レイビーが本当にお金を持った富豪であると感じた一因は、ラジ、ラカン、ラマたちからとても慕われていたからだった。
こんなに慕われているのは、確かにお金を持っているからだろうと思った。
その他にお金持ちらしい話が、ちらほら出て来る。
レイビーの奥さんは、ユダヤ人で3人の娘と一緒にアメリカに住んでいるらしい。レイビーもこの休暇が終わればアメリカに帰るらしい。
国際的な会社を経営しているレイビーのパスポートはスタンプでいっぱいになり何度も更新したらしい。
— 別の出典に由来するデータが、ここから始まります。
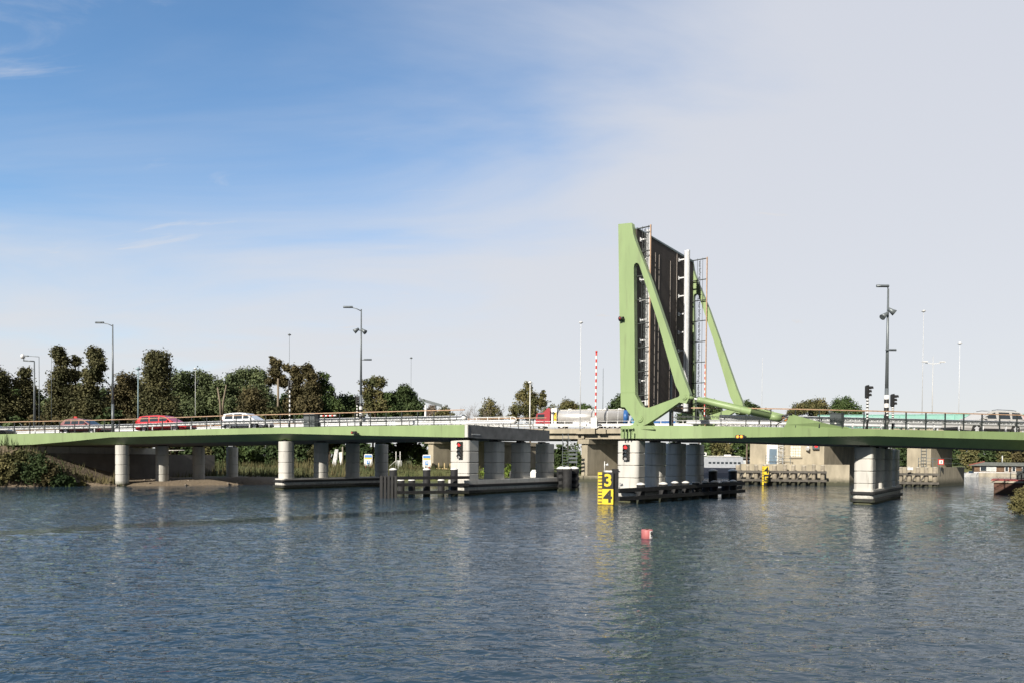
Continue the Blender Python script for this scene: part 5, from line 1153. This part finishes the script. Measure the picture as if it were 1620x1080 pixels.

今まで行ったオススメの国や都市、陸路での移動方法なども教えてくれた。
「どうしてここまで親切にしてくれるの?」
という質問をすると、
「さっきも言っただろう?死ぬときは、私たちは全ての所有物を天国に持っていけない。それならば、君とシェアして、君がハッピーになれば私もハッピーなのさ。そして、これがインド人のホスピタリティだよ。」
夜遅くまでお酒を酌み交わした。
日を跨いだ頃にレイビーから長旅で疲れているだろうし、そろそろラカンのバイクの後ろに乗ってホステルへ帰ると良いと提案を受けた。
俺は、美味しい料理や楽しい時間を提供してくれたことに感謝を告げた。
「あなた方のホスピタリティに感謝します。」
心からそう思った。
「明日は、私がチキンカレーを作る予定だ。また夜においで。」とレイビーが言った。
帰り道、ラカンの背中につかまりながら「何度も送り迎えさせて悪いね。」と言うと
「俺は、女兄弟しかいないから、本当の兄弟がいるようで嬉しいんだ。気にしないでよ。それにラジやラマと違って俺のことを気にかけてくれるから本当に優しい。俺は本当に嬉しいよ。尊敬する親に日本人の友達ができたと伝えたい。」
俺は、この時ラカンは本当に良いやつだなと思っていた。
今思えば、もう膝まで沼に浸かっていた。